John Birmingham is a master of good writing and funny lines. He has written a thousand stories, some true, some not so much. These are the best ones and they're so good, and so funny, there has been no barrel-scraping involved. Really, this book could have been much longer. The pieces contained within these pages run the gamut from the early felafel days to the shiny age we live in where Donald Trump is the President of the USA. And it does not shy away from the greatest controversy of our age: potato cake vs potato scallop. These hilarious pieces cover a wide range of topics from food to fitness and politics to pork, in all its glories. And, of course, fashion. Ever the equal opportunist, John Birmingham skewers them all. Sales Points John Birmingham has 60,000 twitter followers and a devoted blog following. Local and International fans of John Birmingham's blog will jump on this hilarious collection.

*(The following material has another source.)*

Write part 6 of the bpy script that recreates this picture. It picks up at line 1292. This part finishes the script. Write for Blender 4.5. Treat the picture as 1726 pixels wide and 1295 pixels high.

Extraordinarily diverse collection of pieces ends up being more than a sum of its parts. He can be politically-charged one minute and make observations about home life that will make readers grimace and guffaw at once. The book will appeal to Gen-X readers as well as those - older and younger - who are into Richard Glover, Benjamin Law, David Sedaris, Amy Schumer. Pieces are both timeless (yes to a '90s revival) and timely (imagine Paul Keating on the phone to Donald Trump). Quite a few of them will make you snort coffee through your nose from laughter. Really. The title 'Stranger Thingies' is inspired by the popular TV series Stranger Things, binge-watched by millions, but stands on its own.